HTTP Headers Viewer
Privacy Note: This tool displays HTTP headers sent by your browser to our server. No personal data is stored or logged.
View the complete HTTP request headers your browser sends with each web request.
Test External URL Headers
Common Header Reference
User-Agent: Identifies your browser and operating system
Accept: Lists content types your browser can handle
Accept-Language: Your preferred languages
Cookie: Contains stored cookies for the site
Referer: The previous page you came from
About HTTP Headers
HTTP headers are components of the HTTP protocol that allow clients and servers to pass additional information with requests and responses. They define the operating parameters of an HTTP transaction.
Types of HTTP Headers
- Request Headers: Sent by the client to the server (e.g., User-Agent, Accept)

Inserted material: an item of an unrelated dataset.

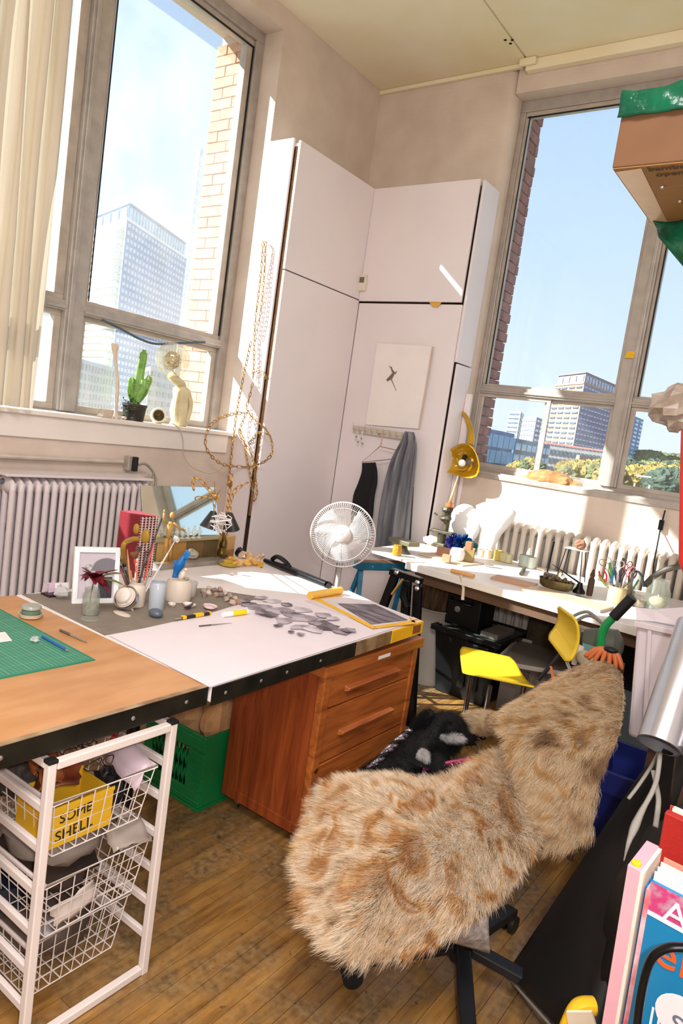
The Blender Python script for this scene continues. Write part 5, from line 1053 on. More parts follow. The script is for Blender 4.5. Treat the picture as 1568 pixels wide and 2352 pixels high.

- Response Headers: Sent by the server to the client (e.g., Content-Type, Set-Cookie)
- General Headers: Apply to both requests and responses (e.g., Cache-Control, Connection)
- Entity Headers: Describe the content being transferred (e.g., Content-Length, Last-Modified)
Common HTTP Headers
Request Headers
- Host: Domain name of the server
- User-Agent: Client application information
- Accept: Acceptable response media types
- Accept-Language: Preferred languages
- Cookie: Stored cookies for the domain
Response Headers
- Content-Type: Media type of the resource
- Set-Cookie: Sets cookies on the client
- Cache-Control: Caching directives
- Location: URL redirection target
- Server: Information about the server
Security-Related Headers
Modern websites use security headers to protect against common web vulnerabilities:
- Content-Security-Policy (CSP): Prevents XSS attacks by controlling resources
- X-Frame-Options: Prevents clickjacking by controlling framing
- Strict-Transport-Security (HSTS): Enforces HTTPS connections
- X-Content-Type-Options: Prevents MIME type sniffing
- Referrer-Policy: Controls referrer information sent
Example HTTP Transaction
Request:
GET /index.html HTTP/1.1 Host: www.example.com User-Agent: Mozilla/5.0 Accept: text/html,application/xhtml+xml Accept-Language: en-US,en;q=0.5 Connection: keep-alive
Response:
HTTP/1.1 200 OK Date: Mon, 23 May 2022 22:38:34 GMT Server: Apache/2.4.1 (Unix) Content-Type: text/html; charset=UTF-8 Content-Length: 138 Last-Modified: Mon, 22 May 2022 09:23:24 GMT Cache-Control: public, max-age=3600
Frequently Asked Questions
What information do HTTP headers contain?
HTTP headers contain metadata about the request or response, including content type, caching directives, authentication tokens, cookies, server information, and more. They help browsers and servers communicate effectively.
Can I see HTTPS headers?
This tool shows HTTP headers sent to our server. For HTTPS sites, the headers are encrypted during transmission but are visible to both the client and server. When testing external HTTPS URLs, we can only show response headers, not the encrypted request.
Why can't I see all headers when testing external URLs?
Some servers block header requests or restrict certain headers from being visible. Additionally, cross-origin restrictions may prevent access to certain headers. For complete header inspection, browser developer tools are more reliable.
How can I modify or remove headers my browser sends?
Browser extensions can modify headers, but most headers are set automatically by your browser. Some can be controlled through browser settings or flags, but modifying headers can break website functionality.
Note: This tool is for educational purposes. For professional header analysis, consider browser developer tools or specialized HTTP debugging proxies.